Sin embargo, este artículo no pretende darle a quienes lo lean una docta ni tampoco una somera relación de Dulce María, que para mí sería tan dulce como su nombre, o doblemente dulce como los dos nombres. Todo  lo dicho hasta ahora es para introducir a su hermana menor, porque teniendo a su hermana mayor con esa esplendorosa capacidad poética debió sentir la necesidad de dejar algo que la pudiera recordar por sí misma y no como la hermana de Dulce María.

Aquí estoy yo para rescatarla y no la he nombrado, me encuentro dolido porque no puedo escribir su nombre y miren que le he dado a mi memoria, de la cual me ufano, por recordarlo. Se niega mi memoria a lograr evocar cuál es el  nombre de la hermana de Dulce María. Como no puedo lograr esa evocación, a menos que decida llamarla María Dulce, lo único que tengo para quienes me lean, es transcribirles este espléndido soneto, que como podrán apreciar, debía estar ella tan próxima a la muerte como lo estaba Dulce María al tiempo que recibía la presencia del lector que debía impedirle entrar en la demencia senil. Hasta aquí la pequeña historia.

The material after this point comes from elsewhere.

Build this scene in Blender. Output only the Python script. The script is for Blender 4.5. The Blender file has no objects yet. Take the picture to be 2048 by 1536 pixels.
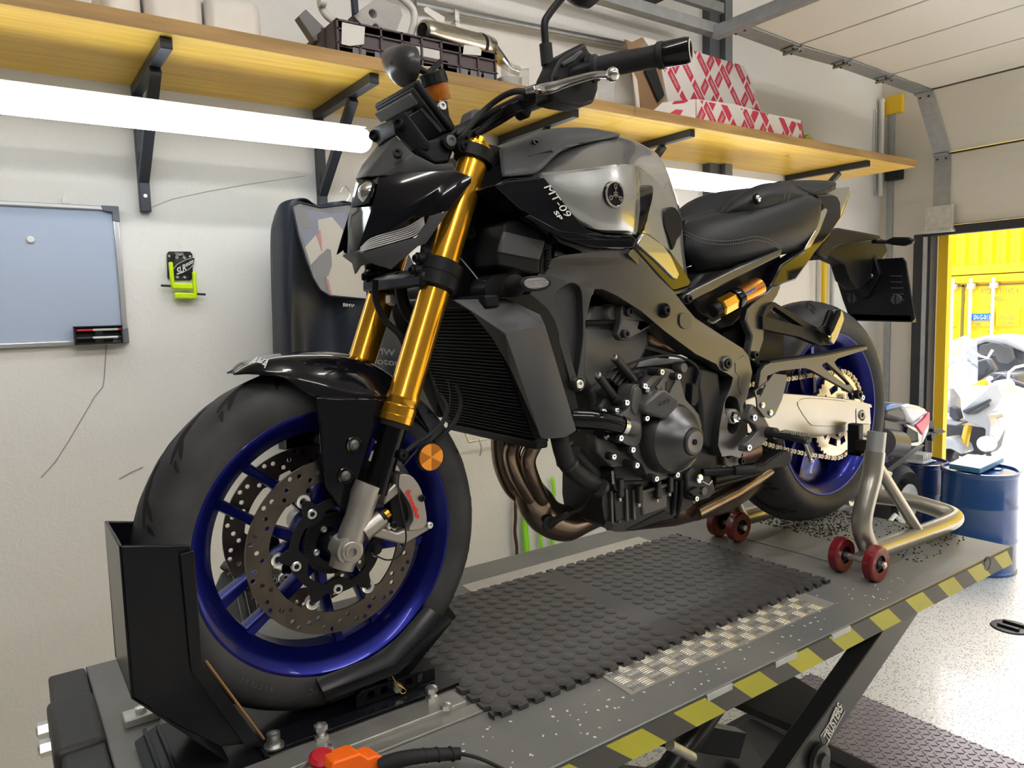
import bpy, bmesh, math, random
from mathutils import Vector as V, Matrix
random.seed(7)
sc = bpy.context.scene
COL = sc.collection
PI = math.pi
# ------------------------------------------------------------------ camera
CAM = V((-0.4442, -1.2224, 0.6896)); YAW, PITCH, ROLL, FPX = 0.6138, -0.0985, -0.028, 1471.89
_f = V((math.sin(YAW)*math.cos(PITCH), math.cos(YAW)*math.cos(PITCH), math.sin(PITCH)))
_r0 = _f.cross(V((0, 0, 1))).normalized(); _u0 = _r0.cross(_f)
CR = math.cos(ROLL)*_r0 + math.sin(ROLL)*_u0
CU = -math.sin(ROLL)*_r0 + math.cos(ROLL)*_u0
cam = bpy.data.objects.new('camera', bpy.data.cameras.new('camera')); COL.objects.link(cam)
cam.matrix_world = Matrix(((CR.x, CU.x, -_f.x, CAM.x), (CR.y, CU.y, -_f.y, CAM.y), (CR.z, CU.z, -_f.z, CAM.z), (0, 0, 0, 1)))
cam.data.sensor_width = 36; cam.data.lens = 36*FPX/2048; cam.data.clip_start = 0.02; cam.data.clip_end = 200
sc.camera = cam
# ------------------------------------------------------------------ light
sc.view_settings.view_transform = 'Standard'; sc.view_settings.look = 'None'
sc.view_settings.gamma = 1; sc.view_settings.use_curve_mapping = False
sc.view_settings.exposure = 0.0
w = bpy.data.worlds.new('world'); sc.world = w; w.use_nodes = True
wn = w.node_tree.nodes; wl = w.node_tree.links
sky = wn.new('ShaderNodeTexSky'); sky.sky_type = 'NISHITA'; sky.sun_disc = False
sky.sun_elevation = math.radians(52); sky.sun_rotation = math.radians(60); sky.air_density = 1.2; sky.dust_density = 3
wl.new(sky.outputs[0], wn['Background'].inputs[0]); wn['Background'].inputs[1].default_value = .95
sun = bpy.data.objects.new('sun', bpy.data.lights.new('sun', 'SUN')); COL.objects.link(sun)
sun.data.energy = 5.5; sun.data.angle = 0.01; sun.data.color = (1, .95, .86)
sun.rotation_euler = (V((-1.6, -1.2, 3.0))).to_track_quat('Z', 'Y').to_euler()
def area(name, loc, look, sx, sy, e, col=(1, 1, 1)):
    l = bpy.data.lights.new(name, 'AREA'); l.shape = 'RECTANGLE'; l.size = sx; l.size_y = sy; l.energy = e; l.color = col
    o = bpy.data.objects.new(name, l); COL.objects.link(o); o.location = loc
    o.rotation_euler = (V(loc)-V(look)).to_track_quat('Z', 'Y').to_euler(); return o
TUBE_E = 8.5      # strength of the fluorescent battens on the wall and under the ceiling

# ------------------------------------------------------------------ helpers
def P(u, v, x=None, y=None, z=None):
    """point of the world seen in the photograph (2048x1536) at u,v that lies on one plane"""
    d = _f*FPX + CR*(u-1024) - CU*(v-768)
    if y is not None: t = (y-CAM.y)/d.y
    elif x is not None: t = (x-CAM.x)/d.x
    else: t = (z-CAM.z)/d.z
    return CAM + d*t
def Py(u, v, y): return P(u, v, y=y)
WLOC = {}                              # world place of every empty, so that all meshes can be written in world coordinates
def link(o, parent=None):
    COL.objects.link(o)
    if parent is not None:
        o.parent = parent
        if parent.name in WLOC: o.matrix_parent_inverse = Matrix.Translation(-WLOC[parent.name])
    return o
def sub(o, root=None): return o
def tag(o, label=None, cat=None, group=None, kind=None):
    if label: o['label'] = label
    if cat: o['category'] = cat
    if group: o['group'] = group
    if kind: o['kind'] = kind
    return o
def empty(name, loc=(0, 0, 0), parent=None):
    o = bpy.data.objects.new(name, None); o.empty_display_size = .05; link(o, parent); o.location = loc; WLOC[o.name] = V(loc); return o
def finish(me, mats, sharp=35):
    if not isinstance(mats, (list, tuple)): mats = [mats]
    for m in mats: me.materials.append(m)
    me.polygons.foreach_set('use_smooth', [True]*len(me.polygons))
    if sharp is not None: me.set_sharp_from_angle(angle=math.radians(sharp))
    me.update()
def mods(o, bevel=0, seg=2, solid=0, off=-1, subsurf=0, ang=30):
    if solid:
        m = o.modifiers.new('s', 'SOLIDIFY'); m.thickness = solid; m.offset = off
    if bevel:
        m = o.modifiers.new('b', 'BEVEL'); m.width = bevel; m.segments = seg; m.limit_method = 'ANGLE'; m.angle_limit = math.radians(ang); m.harden_normals = False
    if subsurf:
        m = o.modifiers.new('u', 'SUBSURF'); m.levels = m.render_levels = subsurf
    return o
def frame_of(d, up=V((0, 0, 1))):
    d = V(d).normalized()
    if abs(d.dot(up)) > .99: up = V((1, 0, 0))
    a = d.cross(up).normalized(); return a, a.cross(d).normalized(), d
class MB:
    def __init__(s): s.v = []; s.f = []; s.m = []; s.mi = 0
    def add(s, vs, fs):
        b = len(s.v); s.v += [tuple(p) for p in vs]
        for f in fs: s.f.append([b+i for i in f]); s.m.append(s.mi)
        return s
    def box(s, c, size, R=None):
        c = V(c); hx, hy, hz = (k/2 for k in size); vs = []
        for sx in (-1, 1):
            for sy in (-1, 1):
                for sz in (-1, 1):
                    p = V((sx*hx, sy*hy, sz*hz)); vs.append(c+(R @ p if R else p))
        return s.add(vs, [(0, 1, 3, 2), (4, 6, 7, 5), (0, 4, 5, 1), (2, 3, 7, 6), (0, 2, 6, 4), (1, 5, 7, 3)])
    def bb(s, a, b):
        return s.box([(i+j)/2 for i, j in zip(a, b)], [abs(j-i) for i, j in zip(a, b)])
    def beam(s, p0, p1, w, h, up=V((0, 0, 1))):
        p0, p1 = V(p0), V(p1); a, b, d = frame_of(p1-p0, up)
        vs = [p+a*x*w/2+b*y*h/2 for p in (p0, p1) for x, y in ((-1, -1), (1, -1), (1, 1), (-1, 1))]
        return s.add(vs, [(3, 2, 1, 0), (4, 5, 6, 7), (0, 1, 5, 4), (1, 2, 6, 5), (2, 3, 7, 6), (3, 0, 4, 7)])
    def tube(s, path, r, seg=12, caps=True, closed=False):
        path = [V(p) for p in path]; n = len(path); rs = r if isinstance(r, (list, tuple)) else [r]*n
        vs = []; fs = []; a = None
        for i, p in enumerate(path):
            if closed: d = path[(i+1) % n]-path[i-1]
            else: d = path[min(i+1, n-1)]-path[max(i-1, 0)]
            d.normalize()
            if a is None: a = frame_of(d)[0]
            else: a = (a-d*a.dot(d)).normalized()
            b = a.cross(d)
            for k in range(seg):
                t = 2*PI*k/seg; vs.append(p+(a*math.cos(t)+b*math.sin(t))*rs[i])
        for i in range(n if closed else n-1):
            j = (i+1) % n
            for k in range(seg):
                l = (k+1) % seg; fs.append((i*seg+k, i*seg+l, j*seg+l, j*seg+k))
        if caps and not closed: fs += [tuple(range(seg))[::-1], tuple((n-1)*seg+k for k in range(seg))]
        return s.add(vs, fs)
    def cyl(s, p0, p1, r0, r1=None, seg=24): return s.tube([p0, p1], [r0, r0 if r1 is None else r1], seg)
    def lathe(s, prof, o=(0, 0, 0), ax=(0, 1, 0), seg=48, closed=False, caps=False, a0=0, a1=2*PI):
        """prof = [(radius, distance along axis)]"""
        o = V(o); a, b, d = frame_of(ax); n = len(prof); full = abs(a1-a0-2*PI) < 1e-6
        ns = seg if full else seg+1; vs = []; fs = []
        for k in range(ns):
            t = a0+(a1-a0)*k/seg; e = a*math.cos(t)+b*math.sin(t)
            for r, h in prof: vs.append(o+d*h+e*r)
        for k in range(seg):
            l = (k+1) % ns
            for i in range(n if closed else n-1):
                j = (i+1) % n; fs.append((k*n+i, k*n+j, l*n+j, l*n+i))
        if caps: fs += [tuple(k*n for k in range(ns)), tuple(k*n+n-1 for k in range(ns))[::-1]]
        return s.add(vs, fs)
    def grid(s, rows, cu=False):
        n = len(rows); m = len(rows[0]); fs = []
        for i in range(n-1):
            for j in range(m if cu else m-1):
                k = (j+1) % m; fs.append((i*m+j, i*m+k, (i+1)*m+k, (i+1)*m+j))
        return s.add([p for r in rows for p in r], fs)
    def prism(s, pts, vec):
        n = len(pts); vec = V(vec); vs = [V(p) for p in pts]+[V(p)+vec for p in pts]
        return s.add(vs, [tuple(range(n))[::-1], tuple(range(n, 2*n))]+[(i, (i+1) % n, n+(i+1) % n, n+i) for i in range(n)])
    def sph(s, c, r, seg=16, sc3=(1, 1, 1)):
        c = V(c); rows = []
        for i in range(seg//2+1):
            a = PI*i/(seg//2); a = min(max(a, .01), PI-.01)
            rows.append([c+V((math.sin(a)*math.cos(2*PI*k/seg)*r*sc3[0], math.sin(a)*math.sin(2*PI*k/seg)*r*sc3[1], math.cos(a)*r*sc3[2])) for k in range(seg)])
        return s.grid(rows, cu=True)
    def mesh(s, name, mats, sharp=35, weld=False):
        me = bpy.data.meshes.new(name); me.from_pydata(s.v, [], s.f); me.validate()
        bm = bmesh.new(); bm.from_mesh(me)
        if weld: bmesh.ops.remove_doubles(bm, verts=bm.verts, dist=1e-4)
        bmesh.ops.recalc_face_normals(bm, faces=bm.faces); bm.to_mesh(me); bm.free()
        if max(s.m or [0]) > 0 and not weld and len(me.polygons) == len(s.m): me.polygons.foreach_set('material_index', s.m)
        finish(me, mats, sharp); return me
    def build(s, name, mats, parent=None, sharp=35, weld=False, **k):
        o = bpy.data.objects.new(name, s.mesh(name, mats, sharp, weld)); link(o, parent)
        return mods(o, **k) if k else o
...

Ahora transcribo lo que no podré jamás olvidar del mensaje que me dejó “María Dulce”. Solamente un soneto.

 “Bien sabe Dios cuanto vivir quisiera/ pero si ya la muerte me depara/ yo sabré enfrentarla cara a cara/ como a una vieja amiga que volviera.”

 “Si todos mis pecados redimiera/ aunque su paraíso me negara / y tan solo a sus puertas me dejara/ que dulce eternidad al alma fuera.”

 “Que quien mucho me quiera no me llore/cuando vaya a llorar medite y ore/. El llanto cuerpo y alma al cabo agota.”

 “En cuanto a mí, casi no pido nada/ solo que pongan en mi mano helada/ el eslabón de una cadena rota.”

Solo puedo decirle a quienes lean este artículo, que aunque yo siempre he recibido complacido de  ustedes mensajes de aprobación, este soneto de “María Dulce” clama por la aprobación de la ruptura de la cadena, aunque sea sobre nuestras manos heladas, al rendir la jornada de nuestra vida por la libertad.